I can get all these things without a boyfriend. So, I'm wondering what the big fuss is all about. Why have a boyfriend? Why did I spend the last 20 years of my life thinking that my life was not complete without one? My life is complete. Now.


I was talking with Roger a bit about my recent ramblings regarding relationships.

I spoke in terms of "cherry picking" and having "multiple suppliers" because "single source suppliers have too much leverage."

He suggested that people don't like to feel they are being used as suppliers, that they like to feel special, and that one reason to have boyfriends is to have somebody say "you are special".

I said, "Why can't I feel special because I think I'm special? Why should feeling special require that other people tell me I'm special?"

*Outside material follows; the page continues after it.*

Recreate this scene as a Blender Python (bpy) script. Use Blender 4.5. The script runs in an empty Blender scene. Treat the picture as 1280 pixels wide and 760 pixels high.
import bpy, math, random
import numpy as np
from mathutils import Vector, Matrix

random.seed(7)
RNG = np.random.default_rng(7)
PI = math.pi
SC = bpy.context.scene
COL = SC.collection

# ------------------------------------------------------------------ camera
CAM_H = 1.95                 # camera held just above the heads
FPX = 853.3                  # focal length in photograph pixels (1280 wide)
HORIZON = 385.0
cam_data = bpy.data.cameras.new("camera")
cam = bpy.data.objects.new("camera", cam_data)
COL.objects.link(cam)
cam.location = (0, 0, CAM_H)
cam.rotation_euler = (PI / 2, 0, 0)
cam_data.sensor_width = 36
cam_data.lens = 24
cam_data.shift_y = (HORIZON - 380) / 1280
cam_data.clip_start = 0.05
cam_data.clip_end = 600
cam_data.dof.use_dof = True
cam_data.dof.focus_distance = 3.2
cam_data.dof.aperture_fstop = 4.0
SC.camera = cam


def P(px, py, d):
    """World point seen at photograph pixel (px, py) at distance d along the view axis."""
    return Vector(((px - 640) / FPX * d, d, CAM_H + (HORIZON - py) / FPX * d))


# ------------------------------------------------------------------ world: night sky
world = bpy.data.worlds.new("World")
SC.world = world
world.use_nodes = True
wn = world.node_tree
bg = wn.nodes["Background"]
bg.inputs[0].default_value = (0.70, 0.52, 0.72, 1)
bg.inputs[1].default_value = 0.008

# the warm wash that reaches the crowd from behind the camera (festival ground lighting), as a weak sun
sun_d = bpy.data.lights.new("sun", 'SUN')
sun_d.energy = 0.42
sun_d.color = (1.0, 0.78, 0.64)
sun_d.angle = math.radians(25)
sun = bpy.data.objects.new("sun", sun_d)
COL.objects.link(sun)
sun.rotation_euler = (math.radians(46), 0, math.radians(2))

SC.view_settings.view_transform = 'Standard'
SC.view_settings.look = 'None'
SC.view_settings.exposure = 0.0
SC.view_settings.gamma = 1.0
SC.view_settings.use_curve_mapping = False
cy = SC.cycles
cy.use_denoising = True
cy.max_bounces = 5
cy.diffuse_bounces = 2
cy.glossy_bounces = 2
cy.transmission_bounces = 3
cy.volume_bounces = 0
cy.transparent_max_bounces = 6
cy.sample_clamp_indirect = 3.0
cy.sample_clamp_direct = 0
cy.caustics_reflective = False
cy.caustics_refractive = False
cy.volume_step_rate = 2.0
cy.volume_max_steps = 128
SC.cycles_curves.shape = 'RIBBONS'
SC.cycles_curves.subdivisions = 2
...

(Now I'm wondering why we need to feel "special" in the first place ... where does that need come from? Why can't we accept ourselves however we are?)

Roger started using his boyishly-ironic voice that I love so much, and said, "Because we live in a co-dependent society! Other people must tell us we are special!"

Feeling special ... maybe we mean feeling cared for, that we like to feel cared for, that as human beings we know that we are not 100% self-sufficient, that we need other people to help us through our rough times ...

Back when I was living monogamously with KWC I used to think about our relationship as a form of insurance, that no matter what happened, we would be there for each other. That insurance evaporated one day. After it did, I wondered whether I'd feel better or worse had he died instead of merely breaking up with me. As long as he was alive I could blame him for leaving me, eh?

But there are no guarantees. People leave, people die. We have to be able to depend on a variety of people, including ourselves. We can't always count on that one special person to always be there. We need a social network, regardless of whether we are single.